[DIRECTION] Reproduce, character for character, the lines below from the first through the one with "COL = scene.collection". Leave pictures out.

--- start ---

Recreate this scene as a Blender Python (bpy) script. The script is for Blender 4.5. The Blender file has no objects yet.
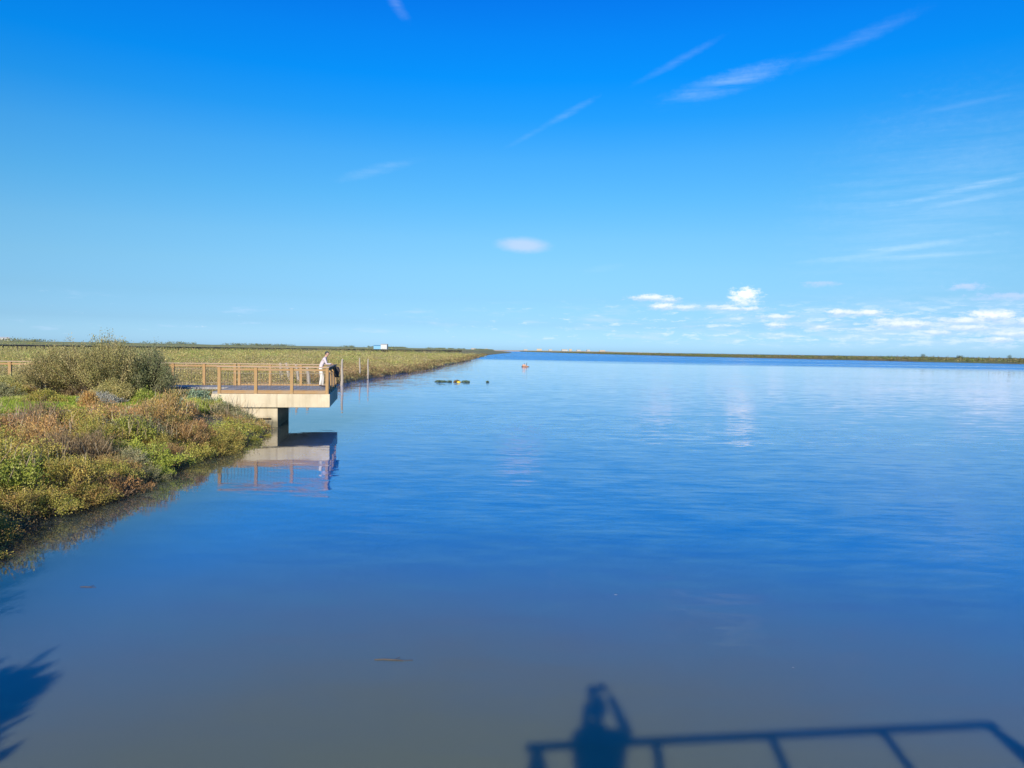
import bpy, bmesh, math, random
import numpy as np
from mathutils import Vector, Matrix, Quaternion
R = math.radians
random.seed(7); rng = np.random.default_rng(7)
scene = bpy.context.scene
COL = scene.collection

# ------------------------------------------------------------------ camera
EYE = 3.4
SUN_EL, SUN_AZ = 24.5, 6.8        # light travels towards +Y, 6.8 deg to the right
cam_d = bpy.data.cameras.new('camera'); cam = bpy.data.objects.new('camera', cam_d); COL.objects.link(cam)
cam_d.sensor_width = 36; cam_d.lens = 36 * 745 / 1024
cam_d.clip_start = .05; cam_d.clip_end = 60000
roll = math.atan(.0145)
m = Matrix.Rotation(R(90 - 2.567), 4, 'X') @ Matrix.Rotation(roll, 4, 'Z')
cam.matrix_world = Matrix.Translation((0, 0, EYE)) @ m
scene.camera = cam
scene.view_settings.view_transform = 'Standard'; scene.view_settings.look = 'None'
scene.view_settings.exposure = 0.5; scene.view_settings.gamma = 1
scene.cycles.max_bounces = 6; scene.cycles.transparent_max_bounces = 8

# ------------------------------------------------------------------ node helpers
class NT:
    def __init__(s, tree): s.t = tree; s.n = tree.nodes; s.l = tree.links
    def node(s, typ, **kw):
        n = s.n.new(typ)
        for k, v in kw.items(): setattr(n, k, v)
        return n
    def put(s, sock, v):
        if isinstance(v, bpy.types.NodeSocket): s.l.new(v, sock)
        elif v is not None: sock.default_value = v
    def math(s, op, a, b=None, c=None, clamp=False):
        n = s.node('ShaderNodeMath', operation=op, use_clamp=clamp)
        s.put(n.inputs[0], a)
        if b is not None: s.put(n.inputs[1], b)
        if c is not None: s.put(n.inputs[2], c)
        return n.outputs[0]
    def vmath(s, op, a, b=None):
        n = s.node('ShaderNodeVectorMath', operation=op)
        s.put(n.inputs[0], a)
        if b is not None: s.put(n.inputs[1], b)
        return n.outputs[0]
    def rng(s, v, a, b, c=0., d=1., smooth=False):
        n = s.node('ShaderNodeMapRange', interpolation_type='SMOOTHSTEP' if smooth else 'LINEAR')
        s.put(n.inputs[0], v)
        for i, q in enumerate((a, b, c, d)): s.put(n.inputs[i+1], q)
        return n.outputs[0]
    def mix(s, f, a, b, blend='MIX'):
        n = s.node('ShaderNodeMix', data_type='RGBA', blend_type=blend)
        s.put(n.inputs[0], f); s.put(n.inputs[6], c4(a)); s.put(n.inputs[7], c4(b))
        return n.outputs[2]
    def noise(s, vec, scale, detail=3, rough=.5, dim='3D', dist=0):
        n = s.node('ShaderNodeTexNoise', noise_dimensions=dim)
        if vec is not None: s.l.new(vec, n.inputs['Vector'])
        n.inputs['Scale'].default_value = scale; n.inputs['Detail'].default_value = detail
        n.inputs['Roughness'].default_value = rough; n.inputs['Distortion'].default_value = dist
        return n
    def ramp(s, f, stops, interp='LINEAR'):
        n = s.node('ShaderNodeValToRGB'); s.put(n.inputs[0], f)
        cr = n.color_ramp; cr.interpolation = interp
        while len(cr.elements) < len(stops): cr.elements.new(1.)
        for e, (p, c) in zip(cr.elements, stops): e.position = p; e.color = c4(c)
        return n.outputs[0]
    def scale(s, vec, xyz, loc=(0, 0, 0), rot=(0, 0, 0)):
        n = s.node('ShaderNodeMapping'); s.l.new(vec, n.inputs[0])
        n.inputs['Scale'].default_value = xyz; n.inputs['Location'].default_value = loc
        n.inputs['Rotation'].default_value = rot
        return n.outputs[0]
def c4(c):
    if isinstance(c, (tuple, list)) and len(c) == 3: return (*c, 1.)
    return c

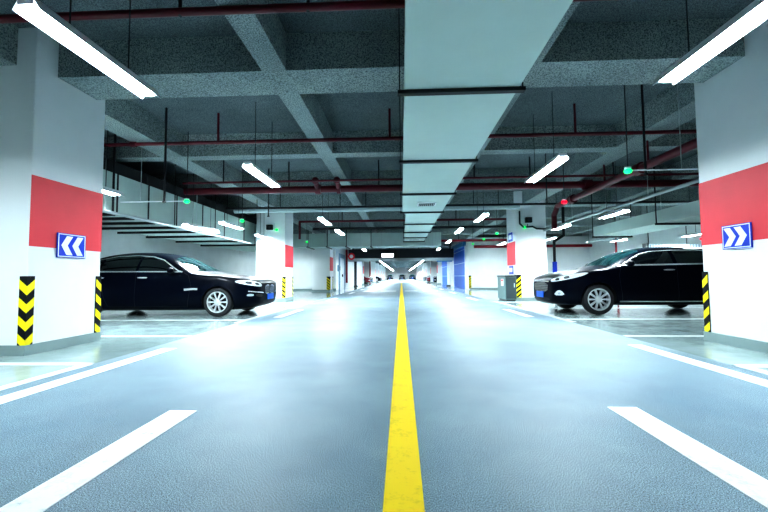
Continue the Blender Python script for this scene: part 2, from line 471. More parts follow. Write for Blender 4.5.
# ------------------------------------------------------------------ central air duct
root = thing('air_duct', (.66, 12, 2.9), 'long pale green central air duct with black straps above the aisle', 'duct')
MB().box(.05, 1.25, Y0, 12.0, 2.9, 3.22).build('wide_section', M['duct'], root)
d = MB(); d.add([(.05, 12.0, 2.9), (1.25, 12.0, 2.9), (1.25, 12.3, 2.9), (.17, 12.3, 2.9), (.05, 12.0, 3.22), (1.25, 12.0, 3.22), (1.25, 12.3, 3.22), (.17, 12.3, 3.22)],
      [(0, 1, 2, 3), (4, 5, 6, 7), (0, 4, 7, 3), (1, 2, 6, 5)])
d.box(.17, 1.25, 12.3, 21.89, 2.9, 3.22); d.build('narrow_section', M['duct'], root)
for yy in (1.42, 4.04, 6.54, 9.17, 11.8, 14.5, 17.2, 19.55, 21.75):
    b = MB(); b.box(-.02 if yy < 12 else .1, 1.31, yy - .035, yy + .035, 2.86, 2.9)
    b.build('strap_bar', M['black'], root)
    for xx in (.0 if yy < 12 else .12, 1.29):
        MB().cyl((xx, yy, 2.86), (xx, yy, soffit(xx, yy)), .007, 6).build('hanger_rod', M['dark_steel'], root)
for (x0, x1, ya, yb) in ((.45, .95, 10.28, 10.72), (.4, 1.0, 20.5, 20.8)):
    v = MB(); v.box(x0, x1, ya, yb, 2.875, 2.9); o = v.build('vent_frame', M['fixture'], root)
    k = MB(); k.box(x0 + .04, x1 - .04, ya + .04, yb - .04, 2.87, 2.878); k.build('vent_opening', M['black'], root)
    for j in range(8):
        xx = x0 + .07 + j * (x1 - x0 - .14) / 7
        MB().box(xx - .008, xx + .008, ya + .04, yb - .04, 2.862, 2.874).build('vent_blade', M['zinc'], root)

# cross duct
root = thing('air_duct', (-3, 22.3, 2.63), 'pale green duct crossing the aisle at the far end of the central duct', 'duct')
MB().box(-6.2, 2.25, 21.9, 23.3, 2.66, 3.42).build('duct_body', M['duct_lining'], root)
for xx in [-5.2, -4.35, -3.3, -2.3, -1.1, 1.35, 1.55, 1.75, 1.95, 2.15]:
    MB().box(xx - .012, xx + .012, 21.885, 21.9, 2.66, 3.42).build('seam', M['zinc'], root)
for xx in (-5.3, -4.2, -3.1, -1.7):
    b = MB(); b.box(xx - .03, xx + .03, 21.6, 23.4, 2.61, 2.66); b.build('strap_bar', M['black'], root)
    MB().cyl((xx, 21.86, 2.6), (xx, 21.86, soffit(xx, 21.86)), .02, 6).build('hanger_rod', M['black'], root)

# left side duct
root = thing('air_duct', (-7.2, 8, 2.31), 'wide grey-green side duct above the left parking bays', 'duct')
MB().box(-8.3, -6.2, Y0 + .2, 20.5, 2.33, 3.22).build('duct_body', M['duct_lining'], root)
for yy in (3.2, 5.6, 7.1, 8.15, 9.2, 10.4, 11.8, 13.3, 15, 17):
    MB().box(-6.2, -6.18, yy - .015, yy + .015, 2.33, 3.22).build('seam', M['dark_steel'], root)
for yy in (4.4, 6.0, 7.95, 8.55, 9.3, 10.2, 11.2, 12.5, 14.2, 16):
    MB().box(-8.45, -6.1, yy - .04, yy + .04, 2.27, 2.33).build('strap_bar', M['black'], root)
    for xx in ((-8.42, -6.13) if yy in (7.95, 10.2, 12.5, 16) else ()):
        MB().cyl((xx, yy, 2.27), (xx, yy, soffit(xx, yy)), .022 if yy < 9 else .012, 6).build('hanger_rod', M['black'], root)
root = thing('air_duct', (-7.2, 8, 3.23), 'black box added as shade on top of the wide left side duct', 'duct')  # added black box with bands, stands in for the shade above the duct
MB().box(-8.1, -6.25, Y0 + .2, 20.4, 3.225, 3.5).build('shade_box', M['black'], root)
for yy in (6.2, 9.2, 12.2, 15.2, 18.2): MB().box(-8.12, -6.235, yy - .03, yy + .03, 3.225, 3.505).build('band', M['dark_steel'], root)
# right side duct
root = thing('air_duct', (7.6, 10, 2.33), 'grey-green side duct above the roof of the right saloon', 'duct')
MB().box(7.0, 8.2, 5.0, 14.5, 2.33, 2.68).build('duct_body', M['duct'], root)
for yy in (7.2, 10.8, 14.3):
    MB().box(6.9, 8.3, yy - .03, yy + .03, 2.28, 2.33).build('strap_bar', M['black'], root)
    for xx in (6.92, 8.28): MB().cyl((xx, yy, 2.28), (xx, yy, soffit(xx, yy)), .015, 6).build('hanger_rod', M['black'], root)

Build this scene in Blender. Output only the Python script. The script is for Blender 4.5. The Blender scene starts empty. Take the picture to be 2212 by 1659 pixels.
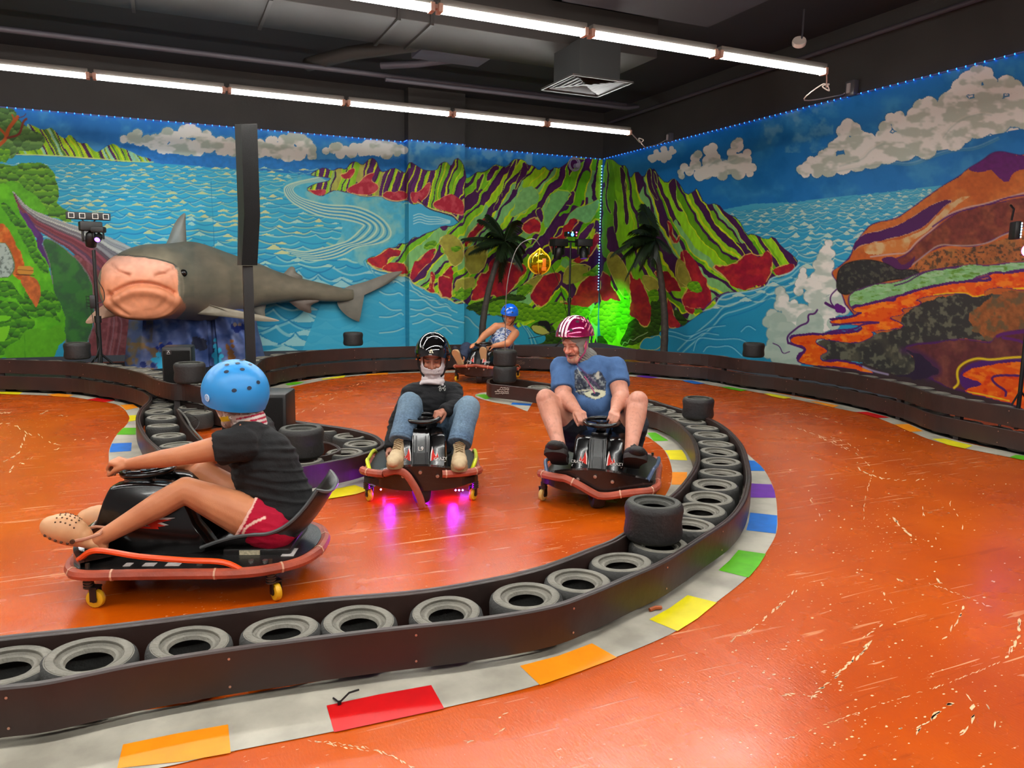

--- end ---

[ANSWER TO THIS TASK]
Recreate this scene as a Blender Python (bpy) script. The script is for Blender 4.5. The Blender file has no objects yet.
import bpy, bmesh, math, random
import numpy as np
from mathutils import Vector, Matrix, Quaternion
R = math.radians
random.seed(7); rng = np.random.default_rng(7)
scene = bpy.context.scene
COL = scene.collection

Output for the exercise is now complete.